Quote, without change, all of the lines that follow.

Entries supplied:

-------------------------

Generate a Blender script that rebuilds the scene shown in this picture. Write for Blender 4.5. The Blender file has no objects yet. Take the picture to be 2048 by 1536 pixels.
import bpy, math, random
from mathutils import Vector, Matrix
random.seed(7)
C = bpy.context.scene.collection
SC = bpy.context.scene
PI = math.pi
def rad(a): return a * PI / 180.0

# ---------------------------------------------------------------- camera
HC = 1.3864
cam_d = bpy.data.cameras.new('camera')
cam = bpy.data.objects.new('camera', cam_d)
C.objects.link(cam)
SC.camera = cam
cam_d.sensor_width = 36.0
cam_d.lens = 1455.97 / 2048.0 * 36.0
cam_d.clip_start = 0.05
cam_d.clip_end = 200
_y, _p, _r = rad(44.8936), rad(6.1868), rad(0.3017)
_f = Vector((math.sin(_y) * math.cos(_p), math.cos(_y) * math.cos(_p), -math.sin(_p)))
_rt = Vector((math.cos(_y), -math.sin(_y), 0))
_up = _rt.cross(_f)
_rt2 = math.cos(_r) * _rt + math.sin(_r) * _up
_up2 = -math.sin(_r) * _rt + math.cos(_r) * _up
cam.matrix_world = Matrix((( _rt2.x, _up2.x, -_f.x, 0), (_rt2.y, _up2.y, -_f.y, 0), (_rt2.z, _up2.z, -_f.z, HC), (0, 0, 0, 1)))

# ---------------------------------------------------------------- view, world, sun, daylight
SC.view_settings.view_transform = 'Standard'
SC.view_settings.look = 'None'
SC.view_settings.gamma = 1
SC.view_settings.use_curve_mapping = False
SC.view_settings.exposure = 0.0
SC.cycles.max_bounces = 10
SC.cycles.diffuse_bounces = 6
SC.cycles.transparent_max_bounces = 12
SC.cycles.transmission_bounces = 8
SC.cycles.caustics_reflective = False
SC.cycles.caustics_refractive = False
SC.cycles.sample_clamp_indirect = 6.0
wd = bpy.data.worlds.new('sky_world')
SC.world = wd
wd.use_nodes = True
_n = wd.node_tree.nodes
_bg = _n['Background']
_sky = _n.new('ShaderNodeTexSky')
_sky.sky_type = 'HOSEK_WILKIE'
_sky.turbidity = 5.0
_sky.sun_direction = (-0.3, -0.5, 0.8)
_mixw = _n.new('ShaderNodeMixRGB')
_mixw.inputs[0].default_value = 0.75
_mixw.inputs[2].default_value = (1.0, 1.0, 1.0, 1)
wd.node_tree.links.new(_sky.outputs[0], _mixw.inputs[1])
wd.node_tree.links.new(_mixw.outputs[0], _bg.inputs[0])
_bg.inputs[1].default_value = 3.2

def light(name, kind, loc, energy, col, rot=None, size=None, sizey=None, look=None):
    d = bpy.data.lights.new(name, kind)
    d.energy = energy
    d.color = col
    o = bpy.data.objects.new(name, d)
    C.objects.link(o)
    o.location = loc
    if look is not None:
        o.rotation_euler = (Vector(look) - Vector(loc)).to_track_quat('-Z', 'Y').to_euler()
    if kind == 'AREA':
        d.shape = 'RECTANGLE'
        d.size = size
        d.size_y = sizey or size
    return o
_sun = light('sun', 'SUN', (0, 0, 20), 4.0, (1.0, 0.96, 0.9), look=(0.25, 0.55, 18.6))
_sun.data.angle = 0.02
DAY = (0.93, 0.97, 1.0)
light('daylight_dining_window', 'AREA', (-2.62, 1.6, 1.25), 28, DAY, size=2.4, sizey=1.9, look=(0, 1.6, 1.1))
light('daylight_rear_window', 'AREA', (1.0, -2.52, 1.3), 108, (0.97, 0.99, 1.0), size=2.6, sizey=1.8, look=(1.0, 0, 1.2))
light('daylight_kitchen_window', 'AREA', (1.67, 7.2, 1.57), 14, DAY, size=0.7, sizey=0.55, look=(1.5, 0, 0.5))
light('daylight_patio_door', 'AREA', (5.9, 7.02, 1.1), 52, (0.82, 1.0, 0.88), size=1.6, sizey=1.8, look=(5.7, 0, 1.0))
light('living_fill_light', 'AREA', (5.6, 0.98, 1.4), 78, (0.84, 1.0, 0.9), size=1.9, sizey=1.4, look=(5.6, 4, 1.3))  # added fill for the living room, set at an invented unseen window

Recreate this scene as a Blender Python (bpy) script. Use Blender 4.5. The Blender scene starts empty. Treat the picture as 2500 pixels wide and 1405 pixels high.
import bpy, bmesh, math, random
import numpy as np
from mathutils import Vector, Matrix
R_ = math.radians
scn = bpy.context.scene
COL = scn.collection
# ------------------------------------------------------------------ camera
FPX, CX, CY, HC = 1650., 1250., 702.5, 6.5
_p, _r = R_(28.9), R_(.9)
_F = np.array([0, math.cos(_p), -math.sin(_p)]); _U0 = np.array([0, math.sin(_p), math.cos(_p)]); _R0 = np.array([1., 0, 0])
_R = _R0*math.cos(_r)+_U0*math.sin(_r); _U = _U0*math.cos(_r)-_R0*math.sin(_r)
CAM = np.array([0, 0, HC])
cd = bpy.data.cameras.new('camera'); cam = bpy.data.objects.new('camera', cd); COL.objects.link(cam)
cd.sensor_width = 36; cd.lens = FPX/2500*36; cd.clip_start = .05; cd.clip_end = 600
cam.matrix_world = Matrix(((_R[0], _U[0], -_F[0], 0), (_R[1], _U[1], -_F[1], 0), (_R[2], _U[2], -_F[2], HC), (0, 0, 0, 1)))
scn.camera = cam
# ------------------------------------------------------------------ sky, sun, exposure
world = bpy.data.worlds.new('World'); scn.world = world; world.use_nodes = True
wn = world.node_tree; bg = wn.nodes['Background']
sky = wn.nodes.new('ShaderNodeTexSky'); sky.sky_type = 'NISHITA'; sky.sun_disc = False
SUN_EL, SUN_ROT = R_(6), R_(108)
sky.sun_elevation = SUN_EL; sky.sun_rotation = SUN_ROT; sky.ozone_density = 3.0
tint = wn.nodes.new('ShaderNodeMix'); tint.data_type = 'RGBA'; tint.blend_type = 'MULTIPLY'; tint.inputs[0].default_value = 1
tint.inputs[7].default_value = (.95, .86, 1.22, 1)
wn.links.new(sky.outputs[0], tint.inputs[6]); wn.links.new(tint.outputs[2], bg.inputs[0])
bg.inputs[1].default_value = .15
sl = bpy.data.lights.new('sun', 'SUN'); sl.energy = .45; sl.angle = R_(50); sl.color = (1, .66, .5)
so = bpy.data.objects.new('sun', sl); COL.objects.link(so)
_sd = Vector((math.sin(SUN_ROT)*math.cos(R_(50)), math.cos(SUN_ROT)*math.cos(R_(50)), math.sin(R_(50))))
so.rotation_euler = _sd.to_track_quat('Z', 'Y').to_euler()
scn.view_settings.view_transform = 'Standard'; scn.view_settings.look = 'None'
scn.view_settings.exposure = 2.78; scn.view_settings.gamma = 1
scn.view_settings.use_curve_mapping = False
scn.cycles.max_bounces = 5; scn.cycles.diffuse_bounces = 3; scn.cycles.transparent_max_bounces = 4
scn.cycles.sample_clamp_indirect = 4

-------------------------

Exercise output:
Generate a Blender script that rebuilds the scene shown in this picture. Write for Blender 4.5. The Blender file has no objects yet. Take the picture to be 2048 by 1536 pixels.
import bpy, math, random
from mathutils import Vector, Matrix
random.seed(7)
C = bpy.context.scene.collection
SC = bpy.context.scene
PI = math.pi
def rad(a): return a * PI / 180.0

# ---------------------------------------------------------------- camera
HC = 1.3864
cam_d = bpy.data.cameras.new('camera')
cam = bpy.data.objects.new('camera', cam_d)
C.objects.link(cam)
SC.camera = cam
cam_d.sensor_width = 36.0
cam_d.lens = 1455.97 / 2048.0 * 36.0
cam_d.clip_start = 0.05
cam_d.clip_end = 200
_y, _p, _r = rad(44.8936), rad(6.1868), rad(0.3017)
_f = Vector((math.sin(_y) * math.cos(_p), math.cos(_y) * math.cos(_p), -math.sin(_p)))
_rt = Vector((math.cos(_y), -math.sin(_y), 0))
_up = _rt.cross(_f)
_rt2 = math.cos(_r) * _rt + math.sin(_r) * _up
_up2 = -math.sin(_r) * _rt + math.cos(_r) * _up
cam.matrix_world = Matrix((( _rt2.x, _up2.x, -_f.x, 0), (_rt2.y, _up2.y, -_f.y, 0), (_rt2.z, _up2.z, -_f.z, HC), (0, 0, 0, 1)))

# ---------------------------------------------------------------- view, world, sun, daylight
SC.view_settings.view_transform = 'Standard'
SC.view_settings.look = 'None'
SC.view_settings.gamma = 1
SC.view_settings.use_curve_mapping = False
SC.view_settings.exposure = 0.0
SC.cycles.max_bounces = 10
SC.cycles.diffuse_bounces = 6
SC.cycles.transparent_max_bounces = 12
SC.cycles.transmission_bounces = 8
SC.cycles.caustics_reflective = False
SC.cycles.caustics_refractive = False
SC.cycles.sample_clamp_indirect = 6.0
wd = bpy.data.worlds.new('sky_world')
SC.world = wd
wd.use_nodes = True
_n = wd.node_tree.nodes
_bg = _n['Background']
_sky = _n.new('ShaderNodeTexSky')
_sky.sky_type = 'HOSEK_WILKIE'
_sky.turbidity = 5.0
_sky.sun_direction = (-0.3, -0.5, 0.8)
_mixw = _n.new('ShaderNodeMixRGB')
_mixw.inputs[0].default_value = 0.75
_mixw.inputs[2].default_value = (1.0, 1.0, 1.0, 1)
wd.node_tree.links.new(_sky.outputs[0], _mixw.inputs[1])
wd.node_tree.links.new(_mixw.outputs[0], _bg.inputs[0])
_bg.inputs[1].default_value = 3.2

def light(name, kind, loc, energy, col, rot=None, size=None, sizey=None, look=None):
    d = bpy.data.lights.new(name, kind)
    d.energy = energy
    d.color = col
    o = bpy.data.objects.new(name, d)
    C.objects.link(o)
    o.location = loc
    if look is not None:
        o.rotation_euler = (Vector(look) - Vector(loc)).to_track_quat('-Z', 'Y').to_euler()
    if kind == 'AREA':
        d.shape = 'RECTANGLE'
        d.size = size
        d.size_y = sizey or size
    return o
_sun = light('sun', 'SUN', (0, 0, 20), 4.0, (1.0, 0.96, 0.9), look=(0.25, 0.55, 18.6))
_sun.data.angle = 0.02
DAY = (0.93, 0.97, 1.0)
light('daylight_dining_window', 'AREA', (-2.62, 1.6, 1.25), 28, DAY, size=2.4, sizey=1.9, look=(0, 1.6, 1.1))
light('daylight_rear_window', 'AREA', (1.0, -2.52, 1.3), 108, (0.97, 0.99, 1.0), size=2.6, sizey=1.8, look=(1.0, 0, 1.2))
light('daylight_kitchen_window', 'AREA', (1.67, 7.2, 1.57), 14, DAY, size=0.7, sizey=0.55, look=(1.5, 0, 0.5))
light('daylight_patio_door', 'AREA', (5.9, 7.02, 1.1), 52, (0.82, 1.0, 0.88), size=1.6, sizey=1.8, look=(5.7, 0, 1.0))
light('living_fill_light', 'AREA', (5.6, 0.98, 1.4), 78, (0.84, 1.0, 0.9), size=1.9, sizey=1.4, look=(5.6, 4, 1.3))  # added fill for the living room, set at an invented unseen window

Recreate this scene as a Blender Python (bpy) script. Use Blender 4.5. The Blender scene starts empty. Treat the picture as 2500 pixels wide and 1405 pixels high.
import bpy, bmesh, math, random
import numpy as np
from mathutils import Vector, Matrix
R_ = math.radians
scn = bpy.context.scene
COL = scn.collection
# ------------------------------------------------------------------ camera
FPX, CX, CY, HC = 1650., 1250., 702.5, 6.5
_p, _r = R_(28.9), R_(.9)
_F = np.array([0, math.cos(_p), -math.sin(_p)]); _U0 = np.array([0, math.sin(_p), math.cos(_p)]); _R0 = np.array([1., 0, 0])
_R = _R0*math.cos(_r)+_U0*math.sin(_r); _U = _U0*math.cos(_r)-_R0*math.sin(_r)
CAM = np.array([0, 0, HC])
cd = bpy.data.cameras.new('camera'); cam = bpy.data.objects.new('camera', cd); COL.objects.link(cam)
cd.sensor_width = 36; cd.lens = FPX/2500*36; cd.clip_start = .05; cd.clip_end = 600
cam.matrix_world = Matrix(((_R[0], _U[0], -_F[0], 0), (_R[1], _U[1], -_F[1], 0), (_R[2], _U[2], -_F[2], HC), (0, 0, 0, 1)))
scn.camera = cam
# ------------------------------------------------------------------ sky, sun, exposure
world = bpy.data.worlds.new('World'); scn.world = world; world.use_nodes = True
wn = world.node_tree; bg = wn.nodes['Background']
sky = wn.nodes.new('ShaderNodeTexSky'); sky.sky_type = 'NISHITA'; sky.sun_disc = False
SUN_EL, SUN_ROT = R_(6), R_(108)
sky.sun_elevation = SUN_EL; sky.sun_rotation = SUN_ROT; sky.ozone_density = 3.0
tint = wn.nodes.new('ShaderNodeMix'); tint.data_type = 'RGBA'; tint.blend_type = 'MULTIPLY'; tint.inputs[0].default_value = 1
tint.inputs[7].default_value = (.95, .86, 1.22, 1)
wn.links.new(sky.outputs[0], tint.inputs[6]); wn.links.new(tint.outputs[2], bg.inputs[0])
bg.inputs[1].default_value = .15
sl = bpy.data.lights.new('sun', 'SUN'); sl.energy = .45; sl.angle = R_(50); sl.color = (1, .66, .5)
so = bpy.data.objects.new('sun', sl); COL.objects.link(so)
_sd = Vector((math.sin(SUN_ROT)*math.cos(R_(50)), math.cos(SUN_ROT)*math.cos(R_(50)), math.sin(R_(50))))
so.rotation_euler = _sd.to_track_quat('Z', 'Y').to_euler()
scn.view_settings.view_transform = 'Standard'; scn.view_settings.look = 'None'
scn.view_settings.exposure = 2.78; scn.view_settings.gamma = 1
scn.view_settings.use_curve_mapping = False
scn.cycles.max_bounces = 5; scn.cycles.diffuse_bounces = 3; scn.cycles.transparent_max_bounces = 4
scn.cycles.sample_clamp_indirect = 4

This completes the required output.